Exercise objective -
The material below should be written out in full and exactly; pictures stay out of the copy.

Provided material -

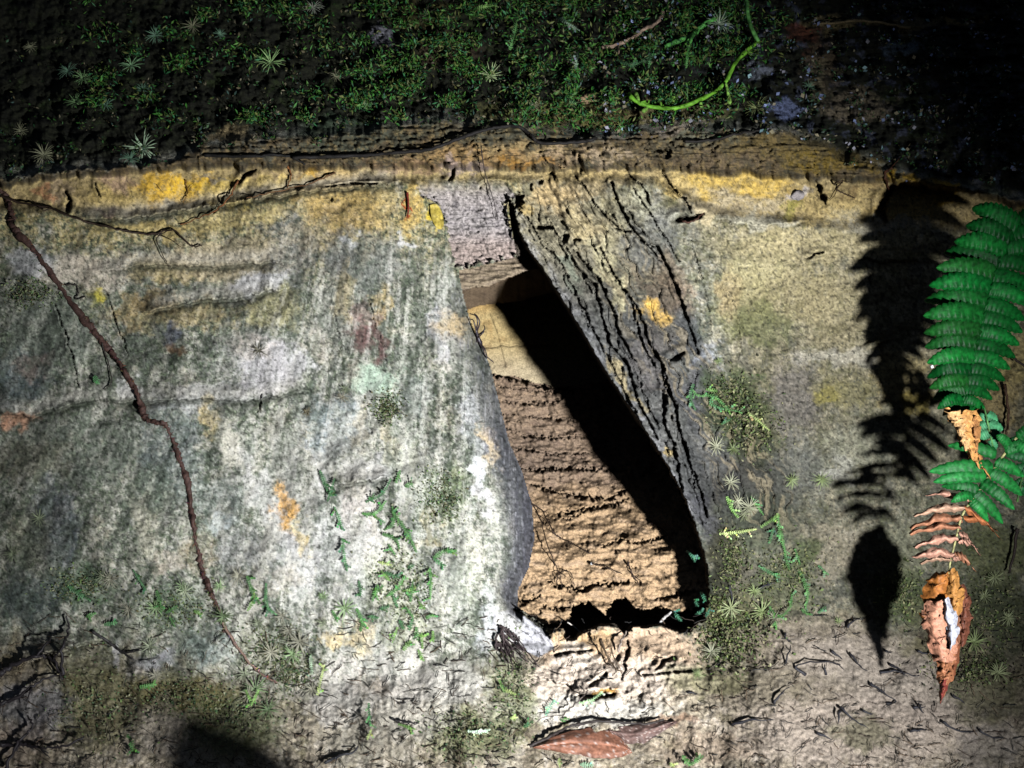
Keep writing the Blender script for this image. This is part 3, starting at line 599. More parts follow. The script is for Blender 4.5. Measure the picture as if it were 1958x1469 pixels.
stw = smooth(0.0, 0.35, fbm(st / 30, V / 170, 4, 185) + 0.25 * sp2 + hot_mid * 0.25 - 0.12) * rockw * (U < 1000) * smooth(480, 760, V) * (1 - smoothing * .7)
C = C * (1 - 0.50 * (stw * (0.04 + 0.30 * hot_mid))[..., None]) + np.array((0.68, 0.665, 0.65)) * 0.50 * (stw * (0.04 + 0.30 * hot_mid))[..., None]
lum2 = np.clip(C.mean(-1), .02, .9); cx = 0.36 * rockw * (1 - ins) * (1 - strip) + 0.2
C *= ((lum2 / 0.25) ** cx)[..., None]
lm3 = C.mean(-1, keepdims=True); C = lm3 + (C - lm3) * (1.14 - 0.12 * ins)[..., None]
cap = 0.66 - 0.08 * (U < 960) * rockw; lm4 = C.mean(-1)
C = C / ((1 + (lm4 / cap) ** 4) ** 0.25)[..., None]
C = np.clip(C, 0.004, 0.85)
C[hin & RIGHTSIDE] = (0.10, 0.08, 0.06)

# ------------------------------------------------------------------ build the bank meshes
def grid_obj(name, U, V, d, C, keep, mat):
    ny, nx = U.shape
    pos = P(U, V, d).reshape(-1, 3)
    idx = np.arange(ny * nx).reshape(ny, nx)
    f = np.stack([idx[:-1, :-1], idx[1:, :-1], idx[1:, 1:], idx[:-1, 1:]], -1)[keep]
    used = np.unique(f); remap = np.full(ny * nx, -1); remap[used] = np.arange(len(used))
    f = remap[f]; pos = pos[used]; col = C.reshape(-1, 3)[used]
    me = bpy.data.meshes.new(name)
    me.vertices.add(len(pos)); me.vertices.foreach_set('co', pos.ravel())
    me.loops.add(f.size); me.loops.foreach_set('vertex_index', f.ravel().astype(np.int32))
    me.polygons.add(len(f)); me.polygons.foreach_set('loop_start', np.arange(0, f.size, 4, dtype=np.int32)); me.polygons.foreach_set('loop_total', np.full(len(f), 4, np.int32))
    me.polygons.foreach_set('use_smooth', np.ones(len(f), bool))
    me.update(calc_edges=True)
    a = me.color_attributes.new('col', 'FLOAT_COLOR', 'POINT')
    c4 = np.ones((len(pos), 4), np.float32); c4[:, :3] = col; a.data.foreach_set('color', c4.ravel())
    me.materials.append(mat)
    o = bpy.data.objects.new(name, me); COL.objects.link(o)
    return o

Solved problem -
Keep writing the Blender script for this image. This is part 3, starting at line 599. More parts follow. The script is for Blender 4.5. Measure the picture as if it were 1958x1469 pixels.
stw = smooth(0.0, 0.35, fbm(st / 30, V / 170, 4, 185) + 0.25 * sp2 + hot_mid * 0.25 - 0.12) * rockw * (U < 1000) * smooth(480, 760, V) * (1 - smoothing * .7)
C = C * (1 - 0.50 * (stw * (0.04 + 0.30 * hot_mid))[..., None]) + np.array((0.68, 0.665, 0.65)) * 0.50 * (stw * (0.04 + 0.30 * hot_mid))[..., None]
lum2 = np.clip(C.mean(-1), .02, .9); cx = 0.36 * rockw * (1 - ins) * (1 - strip) + 0.2
C *= ((lum2 / 0.25) ** cx)[..., None]
lm3 = C.mean(-1, keepdims=True); C = lm3 + (C - lm3) * (1.14 - 0.12 * ins)[..., None]
cap = 0.66 - 0.08 * (U < 960) * rockw; lm4 = C.mean(-1)
C = C / ((1 + (lm4 / cap) ** 4) ** 0.25)[..., None]
C = np.clip(C, 0.004, 0.85)
C[hin & RIGHTSIDE] = (0.10, 0.08, 0.06)

# ------------------------------------------------------------------ build the bank meshes
def grid_obj(name, U, V, d, C, keep, mat):
    ny, nx = U.shape
    pos = P(U, V, d).reshape(-1, 3)
    idx = np.arange(ny * nx).reshape(ny, nx)
    f = np.stack([idx[:-1, :-1], idx[1:, :-1], idx[1:, 1:], idx[:-1, 1:]], -1)[keep]
    used = np.unique(f); remap = np.full(ny * nx, -1); remap[used] = np.arange(len(used))
    f = remap[f]; pos = pos[used]; col = C.reshape(-1, 3)[used]
    me = bpy.data.meshes.new(name)
    me.vertices.add(len(pos)); me.vertices.foreach_set('co', pos.ravel())
    me.loops.add(f.size); me.loops.foreach_set('vertex_index', f.ravel().astype(np.int32))
    me.polygons.add(len(f)); me.polygons.foreach_set('loop_start', np.arange(0, f.size, 4, dtype=np.int32)); me.polygons.foreach_set('loop_total', np.full(len(f), 4, np.int32))
    me.polygons.foreach_set('use_smooth', np.ones(len(f), bool))
    me.update(calc_edges=True)
    a = me.color_attributes.new('col', 'FLOAT_COLOR', 'POINT')
    c4 = np.ones((len(pos), 4), np.float32); c4[:, :3] = col; a.data.foreach_set('color', c4.ravel())
    me.materials.append(mat)
    o = bpy.data.objects.new(name, me); COL.objects.link(o)
    return o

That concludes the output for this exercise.